UNA CULTURA INCLUSIVA
“Con i termini diversity and inclusion si descrivono le differenze individuali e di gruppo, che includono ma non si limitano a: età, nazionalità, etnia, genere etc. – spiega Rebecca Salat, avvocato associate di Rödl & Parter – Gli elementi fondanti la diversità, diventano la condicio sine qua non per la creazione di una cultura inclusiva all’interno del tessuto sociale e delle aziende.
Un’impresa socialmente responsabile e inclusiva deve attivare una governance delle strategie e dei processi in modo tale da valorizzare l’apporto di ciascun collaboratore e dei relativi gruppi di appartenenza; attivare politiche a sostegno di comportamenti antidiscriminatori e a favore di azioni positive che tendano a valorizzare le differenze e a promuovere le specificità.
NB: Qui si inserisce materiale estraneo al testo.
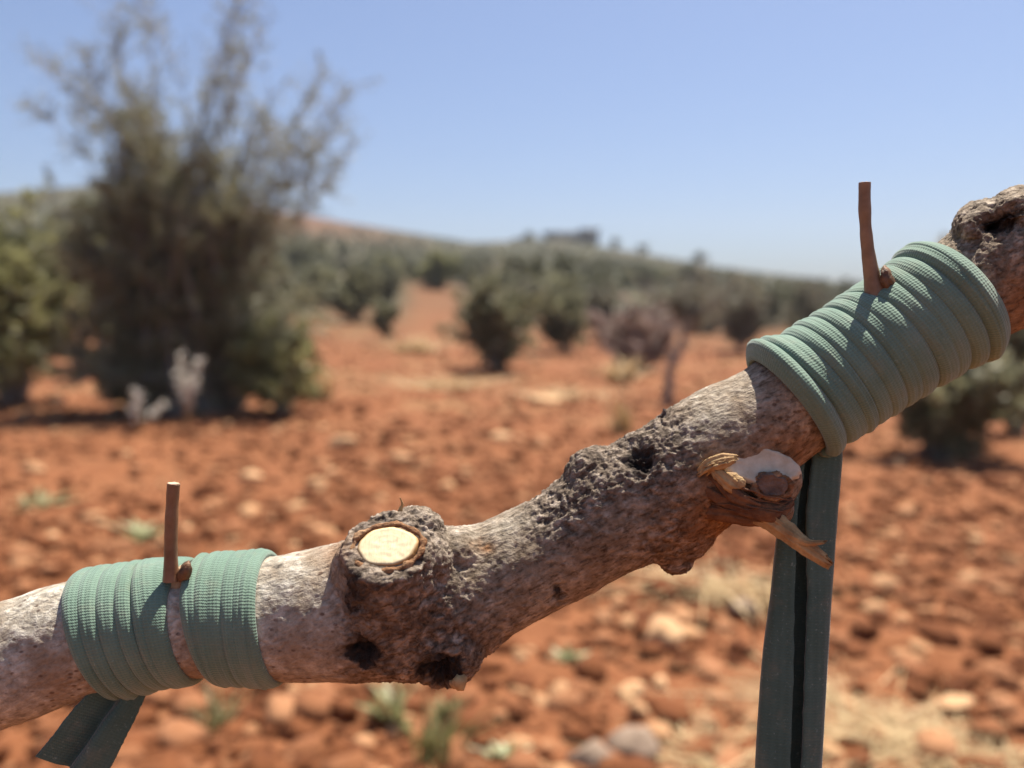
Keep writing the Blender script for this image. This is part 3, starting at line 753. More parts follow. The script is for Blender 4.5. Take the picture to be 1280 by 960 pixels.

Infine, deve creare consapevolezza che all’interno dell’azienda ci sia un patrimonio di diversità, rappresentato dalle persone che ne fanno parte, e questa consapevolezza deve condurre necessariamente ad attuare un percorso di sensibilizzazione, azione e anche comunicazione sul tema della diversità in azienda”.
LE AZIONI DA COMPIERE
Ma quali misure un datore di lavoro dovrebbe attivare per essere in linea con politiche più inclusive? “Ad esempio, si può agire su strategie di reclutamento e selezione del personale sulla base di determinati criteri, programmare una formazione che miri ad aumentare le opportunità di sviluppo e le capacità dei soggetti ‘diversi’ a cui sono rivolti; realizzare programmi di Empowerment e Mentoring e in grado di promuovere lo scambio intergenerazionale. Importante anche la formazione manageriale e le iniziative di Comunicazione interna ed esterna e di sensibilizzazione del personale e degli stakeholder. Tutto ciò si traduce in azioni concrete come ad esempio: prevedere la possibilità di scegliere un nome di elezione per i lavoratori transgender da usare sul posto di lavoro; assicurare che le persone vengano definite e chiamate in modo corretto e conforme all’identità di genere vissuta e percepita; utilizzare sempre un linguaggio rispettoso e inclusivo; redigere e implementare una policy in merito; predisporre servizi igienici “gender-neutral”; implementare programmi di coaching/mentorship percorsi di formazione per sensibilizzare il personale”.
NON SOLO QUESTIONE DI GENDER
Non esiste solo la tematica dell’inclusione sociale legata al gender, ma anche quella che coinvolge i lavoratori più anziani. Su questo fronte le problematiche più frequenti riguardano la difficoltà nell’esprimere il loro potenziale in un contesto lavorativo che non li valorizzi; difficoltà nel costruire un rapporto di collaborazione con le generazioni più giovani; mancanza di equilibrio tra vita lavorativa e vita privata; difficoltà nel rimanere al passo con le nuove tecnologie e i nuovi approcci. Il concetto dell’active ageing dovrà essere tenuto in debita considerazione dalle aziende che dovranno progettare interventi volti a favorire l’invecchiamento attivo nell’ambito lavorativo attraverso l’acquisizione di consapevolezza e il superamento dei pregiudizi che la categoria dei lavoratori più anziani solitamente subisce.
LA CERTIFICAZIONE
Dopo un’overview della normativa italiana in ambito di parità, diversità, inclusione e non discriminazione fatto da Sara Rossi, avvocato associate di Rödl & Partner, si sono analizzati gli strumenti di conciliazione vita-lavoro attualmente a disposizione dei datori di lavoro e dei lavoratori: si tratta dello smart-working, della possibilità di introdurre orari flessibili e il sostegno nel rientro post maternità/paternità. Si è parlato del welfare aziendale e si è approfondito il tema della certificazione parità di genere istituita dal 1° gennaio 2022 con la legge Gribaudo.
“La Prassi di Riferimento è la UNI/PdR125:2022 che ricordiamo non è un documento normativo che individua 6 Aree di indicatori attinenti alle differenti variabili che possono contraddistinguere un’organizzazione inclusiva e rispettosa della parità di genere. Per ciascuna area di valutazione sono stati identificati degli specifici KPI attraverso i quali misurare il grado di maturità dell’organizzazione attraverso un monitoraggio annuale e una verifica ogni due, per dare evidenza del miglioramento ottenuto grazie alla varietà degli interventi messi in atto o del remediation plan attivato. A sostegno delle imprese che intraprendono questo cammino esistono dei finanziamenti appositi varati anche da Regione Lombardia”.